BEYOND THE TROPHY (Stephen Cloud and Michael Masini) (publicity still)
BEYOND THE TROPHY (Stephen Cloud and Michael Masini) (publicity still)

As undercover police officers Danny (Michael Masini) and Terry (Stephen Cloud) are outed to their crime “bosses,” Gino and Cole are forced to team up, taking down the Russian mob czar and several of their own double-dealing underlings in an attempt to get at the cops. In the middle of all of this is Gino’s one true love, Angela (Ali Costello), who he presents to Danny in an effort to get the semi-crooked cop to tip his hand. Of course, as is often the case, Angela and Danny fall for each other, effectively adding another double-cross to the double-cross attempted by Gino. The Russian mob, having been infiltrated by Terry (he’s married to the bosses niece) and Officer Chastity Bachman (Brooke Newton), the daughter of Detective Sergeant Bachman (Eric Roberts), who may or may not be on the take for one or more of the criminal elements involved. By the end of the movie, there is one man left standing, with a surprise ending that – given the backstabbing throughout – no one will see coming (at least, I didn’t).

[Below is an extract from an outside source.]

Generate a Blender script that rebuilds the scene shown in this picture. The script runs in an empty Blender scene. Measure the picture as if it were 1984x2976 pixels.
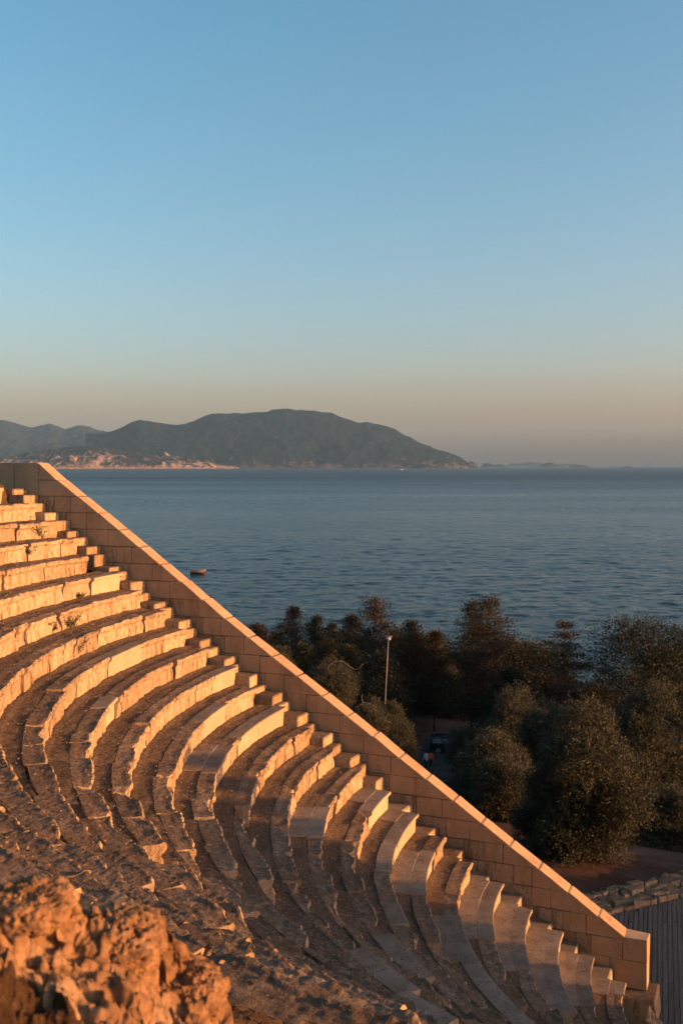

BEYOND THE TROPHY (Eric Roberts) (publicity still)
BEYOND THE TROPHY (Eric Roberts) (publicity still)

Bottom line for BEYOND THE TROPHY: I wasn’t sure after the first 10 minutes or so if I would even make it through the whole thing. However, I stuck with it and glad I did. The story is an ingenious take on the gangster genre and is thoroughly entertaining. Just don’t get distracted while you’re watching!